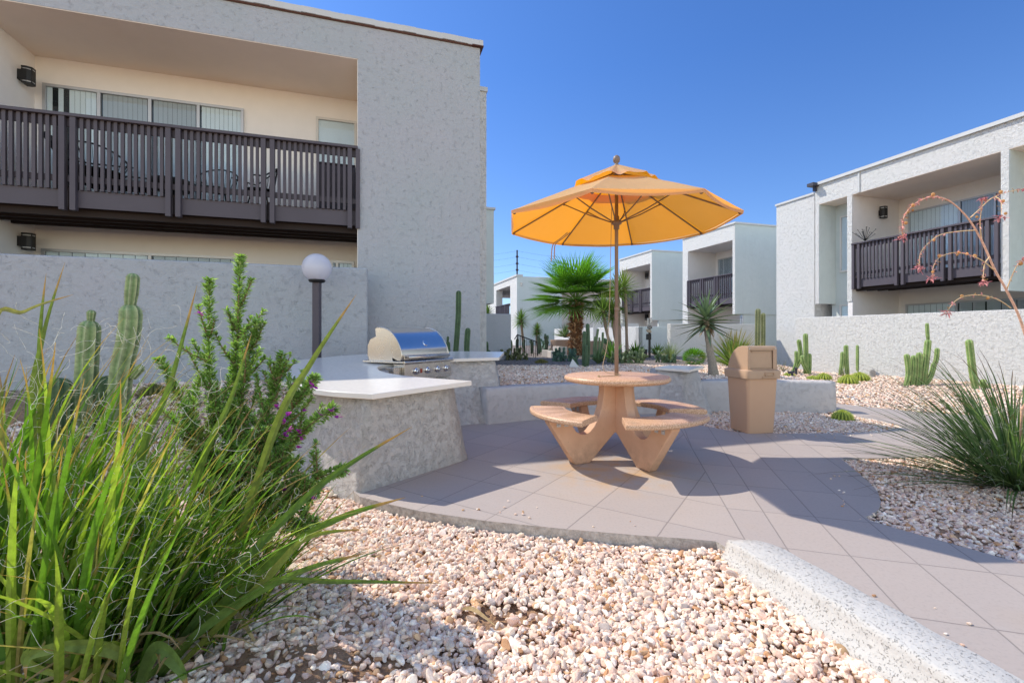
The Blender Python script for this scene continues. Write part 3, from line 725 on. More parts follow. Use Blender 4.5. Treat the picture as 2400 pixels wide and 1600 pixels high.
xa, za = FR.at(2062, 500, 1.0); wall_lamp(BR, xp[3]+.005, 1.15, FR.at(2062, 500, 1.15)[1], face='+x', w=.2, h=.36)
wall_lamp(BR, FR.at(2098, 722, rec2)[0], rec2-.02, FR.at(2098, 722, rec2)[1], face='y', w=.2, h=.36)
# flood light on the roof corner
fl = MB(); xz = FR.at(1913, 438); fl.box(xz[0]-.12, xz[0]+.10, -.25, .0, xz[1]+.0, xz[1]+.10); fl.box(xz[0]-.04, xz[0]+.04, -.1, .1, xz[1]-.15, xz[1]-.02)
o = fl.build('flood_light', M['fixture'], BR)

# plain white wall block left of it
FW, PW_ = RF(1820, 14.05)
BW = thing('apartment_block', 'tall plain white windowless wall between the two balcony blocks on the right', 'building', (PW_.x, PW_.y, 0), rad(-73))
zw = (FW.z(1820, 484)+FW.z(1910, 455))/2
xw_ = FW.x(1909); boxes('wall', M['stucco_white'], BW, [(0, xw_, 0, 4, 0, zw)]); mb = MB(); mb.box(-.03, xw_, -.04, .4, zw+.001, zw+.07); mb.build('coping', M['coping'], BW)

# the two stepped blocks further off
def far_block(ucorner, uleft, D, vtop, vsoff, u_open0, u_open1, vbot, vrail, vdeck, label, lamps=(), side_w=2.4, win_u=None):
    Fm, Pm = RF(ucorner, D)
    B_ = thing('apartment_block', label, 'building', (Pm.x, Pm.y, 0), rad(-73))
    z1 = Fm.z(ucorner, vtop); zso = Fm.z(u_open1, vsoff); zbo = Fm.z(ucorner-5, vbot); xl = Fm.x(uleft); a, c = Fm.x(u_open0), Fm.x(u_open1)
    rc = 1.7
    boxes('wall', M['stucco_white'], B_, [(xl, -.012, 0, .22, zso+.001, z1), (c, -.012, 0, .5, zbo, zso), (xl, a, 0, .5, 0, zso), (xl, -.012, .22, side_w-.01, zso+.004, z1-.002), (xl, -.3, rc+.001, side_w-.01, 0, zso)])
    boxes('end_wall', M['stucco_green'], B_, [(-.01, 0, 0.004, side_w, zbo, z1-.003), (-.2, -.05, .5, side_w-.02, 0, zbo+.0), (c+.001, -.012, .5, side_w-.02, zbo, zso)])
    boxes('recess_wall', M['plaster_white'], B_, [(a, c-.001, rc-.01, rc, 0, zso-.003), (a+.001, a+.01, .01, rc-.011, 0, zso-.003)])
    boxes('soffit', M['plaster_white'], B_, [(a, c-.001, .003, rc, zso-.01, zso)])
    mb = MB(); mb.box(xl, .04, -.05, .3, z1+.001, z1+.08); mb.box(-.2, .04, .3, side_w+.05, z1+.001, z1+.08); mb.build('coping', M['coping'], B_)
    zra = Fm.z(u_open1, vrail); 
    balcony(B_, a+.03, c-.02, zra-1.02, zra, [a+.1, a+(c-a)*.36, a+(c-a)*.68], .14, y0=-.02, depth=rc-.02, beams=2, fh=.3, double=.07)
    for (u, v) in lamps:
        xx, zz = Fm.at(u, v, rc); wall_lamp(B_, max(xx, a+.3), rc-.01, zz, w=.24, h=.45)
    if win_u: window(B_, Fm.x(win_u[0], rc), c-.03, zra-1.0, Fm.z(win_u[0], win_u[1], rc), rc-.01, [], ('d',), 10)
    return B_, Fm, zbo
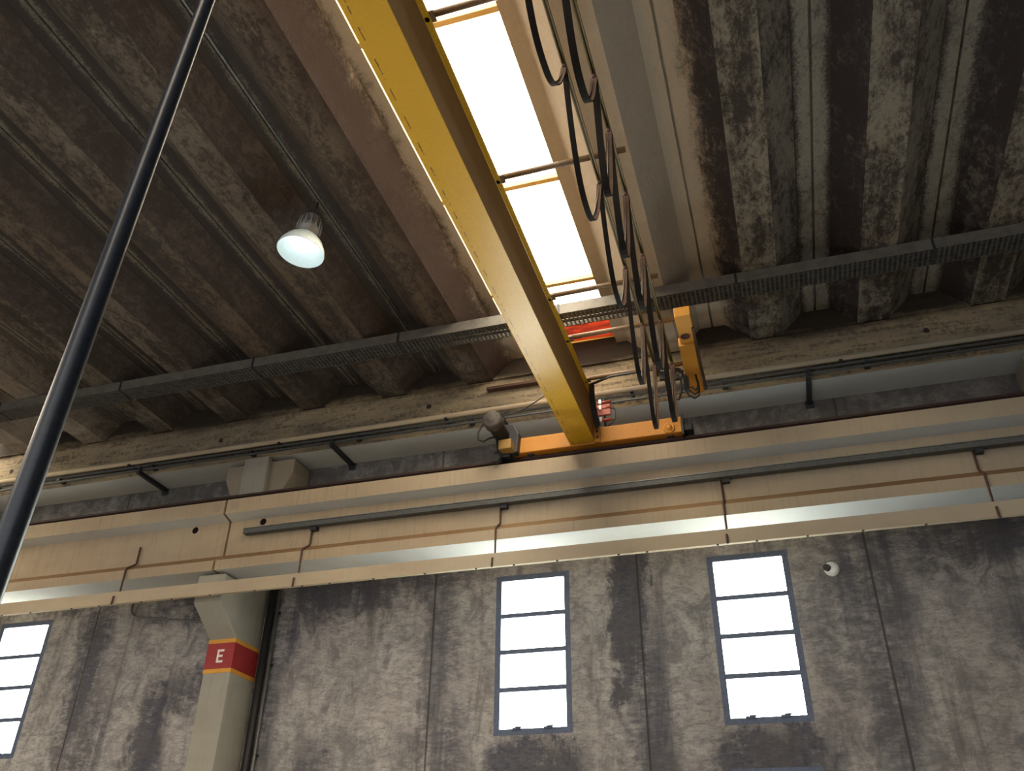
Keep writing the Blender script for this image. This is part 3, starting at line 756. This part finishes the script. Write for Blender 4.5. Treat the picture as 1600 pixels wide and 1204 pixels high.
# festoon cables
def festoon(x, ys, sags, label, wdt):
    root = empty('festoon_cable', (x, ys[0], 5.25)); tag(root, label, 'cable', 'festoon cables of the crane')
    inv = Matrix.Translation(-Vector(root.location)); zt = 5.195
    for i in range(len(ys)-1):
        a, b, sg = ys[i]+0.02, ys[i+1]-0.02, sags[i]
        pts = []
        for k in range(29):
            u = -1 + 2*k/28; uu = math.copysign(abs(u)**0.8, u)
            pts.append((x, (a+b)/2 + (b-a)/2*uu, zt - sg*(1-abs(uu)**2.4)))
        mb = MB(); mb.ribbon(pts, wdt, 0.010)
        o = mb.build('cable_loop', [M['cable'], M['cable2']], root); o.matrix_parent_inverse = inv
        pts2 = [(px + 0.012*math.sin(k*0.22), py, pz + 0.05*math.sin(PI*k/28)) for k, (px, py, pz) in enumerate(pts)]
        mb = MB(); mb.tube(pts2, 0.006, 6)
        o = mb.build('round_lead', M['rubber'], root); o.matrix_parent_inverse = inv
    for y in ys:
        mb = MB(); mb.box(x-0.012, x+0.012, y-0.03, y+0.03, 5.215, 5.2545); mb.box(x-wdt*0.55, x+wdt*0.55, y-0.022, y+0.022, 5.185, 5.215)
        o = mb.build('cable_carrier', M['rust'], root, 0.003); o.matrix_parent_inverse = inv
festoon(-0.886, (1.6, 2.75, 3.95, 5.14, 6.27, 7.2, 7.95), (0.66, 0.64, 0.78, 0.74, 0.92, 0.95), 'flat festoon cable looping from the track nearer the skylight', 0.040)
festoon(-0.70, (1.9, 3.1, 4.10, 4.62, 5.33, 6.14, 7.20, 8.0), (0.62, 0.64, 0.86, 0.90, 0.82, 0.82, 0.88), 'flat festoon cable looping from the track farther from the skylight', 0.048)

# ------------------------------------------------------------------ high-bay lamp
def lamp(x, y, label, tilt=(0,0), power=0):
    root = empty('high_bay_lamp', (x, y, 6.50)); tag(root, label, 'lamp')
    root.rotation_euler = (tilt[0], tilt[1], 0)
    def p(mb, name, m, par=root, bev=0): return mb.build(name, m, par, bev)
    mb = MB(); mb.lathe([(0.235,-0.80),(0.24,-0.795),(0.225,-0.735),(0.185,-0.66),(0.13,-0.60),(0.085,-0.575),(0.084,-0.58),(0.128,-0.607),(0.182,-0.667),(0.222,-0.738),(0.235,-0.80)], (0,0,0), 'z', 48)
    p(mb, 'reflector', M['reflector'])
    mb = MB(); mb.lathe([(0.001,-0.30),(0.05,-0.302),(0.085,-0.33),(0.1,-0.36),(0.1,-0.44),(0.112,-0.45),(0.112,-0.50),(0.10,-0.515),(0.092,-0.575),(0.001,-0.576)], (0,0,0), 'z', 32)
    h = p(mb, 'housing', M['lamp_body'])
    mb = MB()
    for k in range(14):
        a = 2*PI*k/14; c, s_ = math.cos(a), math.sin(a)
        mb.tube([(c*0.11,s_*0.11,-0.36),(c*0.125,s_*0.125,-0.50)], 0.008, 6)
    p(mb, 'cooling_fin', M['lamp_body'], h)
    mb = MB(); mb.lathe([(0.001,-0.585),(0.055,-0.59),(0.088,-0.64),(0.098,-0.69),(0.078,-0.74),(0.001,-0.765)], (0,0,0), 'z', 28)
    p(mb, 'bulb', M['bulb'])
    mb = MB(); mb.tube([(0,0,-0.30),(0,0,-0.12),(0.0,0.0,-0.105)], 0.009, 8); mb.tube([(0.03,0,-0.18),(0,0.0,-0.21),(-0.03,0,-0.18),(0,0,-0.14),(0.03,0,-0.18)], 0.007, 6)
    p(mb, 'hook', M['steel'])
    return root
lamp(-3.94, 5.72, 'lit high-bay lamp with white bell reflector hanging from a roof joint', (math.radians(-3), math.radians(6.5)))
# conduit along the lamp joint
mb = MB(); mb.tube([(-3.90,Y0R+0.2,6.385),(-3.90,9.0,6.385)], 0.014, 8)
o = mb.build('lamp_conduit', M['galv']); tag(o, 'thin conduit along the roof joint above the lamp', 'conduit')

# ------------------------------------------------------------------ black pole near the viewer
mb = MB(); mb.tube([(-1.241,1.013,FLOOR),(-1.208,1.050,0.59),(-1.187,1.073,2.05),(-1.178,1.083,2.7)], [0.026,0.022,0.0185,0.0172], 28)
o = mb.build('pole', M['pole']); tag(o, 'tall glossy black pole standing close by at the left', 'pole')

# ------------------------------------------------------------------ light
wd = bpy.data.worlds.new('sky'); SC.world = wd; wd.use_nodes = True
nt = wd.node_tree; bg = nt.nodes['Background']
bg.inputs['Color'].default_value = (0.95, 0.97, 1.0, 1); bg.inputs['Strength'].default_value = 1.3

# ------------------------------------------------------------------ camera
a, b, c = -0.305658773, 0.561408227, 0.0137014853
fwd = Vector((math.sin(a)*math.cos(b), math.cos(a)*math.cos(b), math.sin(b)))
r0 = Vector((math.cos(a), -math.sin(a), 0)); u0 = r0.cross(fwd)
R = math.cos(c)*r0 + math.sin(c)*u0; U = -math.sin(c)*r0 + math.cos(c)*u0
cam = bpy.data.cameras.new('camera'); co = bpy.data.objects.new('camera', cam); COL.objects.link(co)
co.matrix_world = Matrix(((R.x,U.x,-fwd.x,0),(R.y,U.y,-fwd.y,0),(R.z,U.z,-fwd.z,0),(0,0,0,1)))
cam.sensor_fit = 'HORIZONTAL'; cam.sensor_width = 36; cam.lens = 1351.12/1600*36; cam.clip_start = 0.05; cam.clip_end = 200
SC.camera = co
SC.view_settings.view_transform = 'Standard'; SC.view_settings.look = 'None'
SC.view_settings.gamma = 1; SC.view_settings.exposure = 0.0; SC.view_settings.use_curve_mapping = False
SC.cycles.use_denoising = True
SC.cycles.max_bounces = 8; SC.cycles.diffuse_bounces = 5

== == ==

§ **Set exercise**:
The lines from the start of the entries above through the one containing "o = fl.build('flood_light', M['fixture'], BR)" are to be retyped exactly, and no others. Pictures are left out.

§ **Exercise response**:
The Blender Python script for this scene continues. Write part 3, from line 725 on. More parts follow. Use Blender 4.5. Treat the picture as 2400 pixels wide and 1600 pixels high.
xa, za = FR.at(2062, 500, 1.0); wall_lamp(BR, xp[3]+.005, 1.15, FR.at(2062, 500, 1.15)[1], face='+x', w=.2, h=.36)
wall_lamp(BR, FR.at(2098, 722, rec2)[0], rec2-.02, FR.at(2098, 722, rec2)[1], face='y', w=.2, h=.36)
# flood light on the roof corner
fl = MB(); xz = FR.at(1913, 438); fl.box(xz[0]-.12, xz[0]+.10, -.25, .0, xz[1]+.0, xz[1]+.10); fl.box(xz[0]-.04, xz[0]+.04, -.1, .1, xz[1]-.15, xz[1]-.02)
o = fl.build('flood_light', M['fixture'], BR)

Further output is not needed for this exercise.